Ask your average classical music buff how Mozart died, and most will probably answer that he was murdered (or at least driven to the grave) by his jealous rival, Antonio Salieri. This theory has been around for centuries, and was firmly embedded in the modern consciousness by Milos Forman’s 1984 film, Amadeus. But the truth is that Salieri had very little motive to kill off Mozart, and there is nothing but the thinnest anecdotal evidence to link him to the master’s death. Furthermore, Salieri was hardly the hack composer that Amadeus made him out to be, and a newly revived interest in his operatic work is sweeping across Europe.

‘Storefront Theater’ Fights City Hall

Chicago is teeming with theater groups, and in recent years, a lively subculture of theaters performing in semi-converted grocery stores and abandoned warehouses has sprung up, to the delight of audiences and critics. But many of the performance spaces are not even remotely up to city building codes, and “2003 may be remembered as a year not unlike 1999, a year in which the city cracked down, hard, on small theaters operating without a license… Unless the city streamlines the process by which a small theater can open its doors legally and affordably, 2003 may be remembered as the year the pendulum swung too far – and Chicago theater never quite recovered in full.”

Melbourne’s Building Boom – Slums In Waiting?

Melbourne has been on a building boom, luring thousands of new residents downtown with a wave of new apartment construction. This is slowing growth of the suburbs. But there’s a downside. “We are building what will become ghettos of poor quality, cheap, badly built, high-maintenance houses in the sky. These towers will form an urban and social blight within 10 years that will scar the tissue of the city. They are badly built and unsuited for renovation. They will most likely be demolished when their investment use-by date is up.”

Dancing For Two

Dancers are more or less expected to exhibit a flawless body type at all times, and dancers who do not conform to the classic “look” are frequently nudged out of the spotlight, or out of the profession entirely. So when a star dancer at a major American ballet company chooses to continue performing while pregnant, as Julie Kent of the American Ballet Theater did this fall, it is a big story. Kent says it was an easy decision: “If I had chosen not to dance, I think I would have been wondering why — you’re not injured, you’re not sick, and there’s nothing that different about you except your waistline’s growing.”
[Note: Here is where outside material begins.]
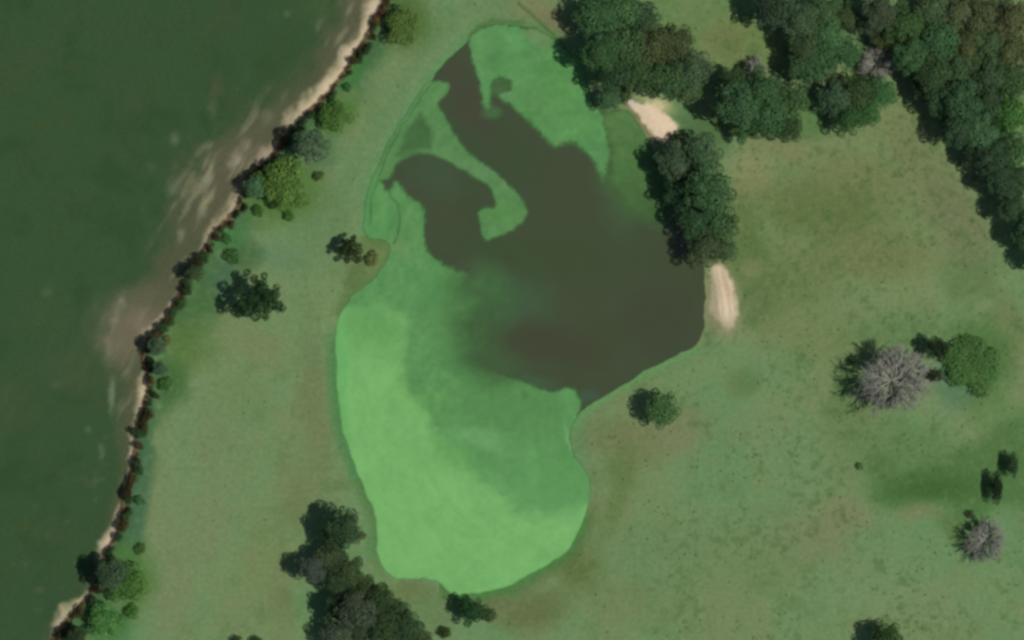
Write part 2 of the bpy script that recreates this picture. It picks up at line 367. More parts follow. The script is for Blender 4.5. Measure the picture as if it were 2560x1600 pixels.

A ‘Pocket Of Classical Resistance’ In The Deep South

“The defensive posture of classical music these days has been much argued. But in the face of folding orchestras, diminishing finances, vanishing record sales and retracting audiences, there exist stubborn and imaginative pockets of resistance determined, for example, to put string instruments into the hands and ears of children. The University of South Carolina, now a model for the rest of the country, is doing work here that may at best keep the violin a mainstream instrument and at worst provide it a permanent niche. It will not be allowed to become an antique.”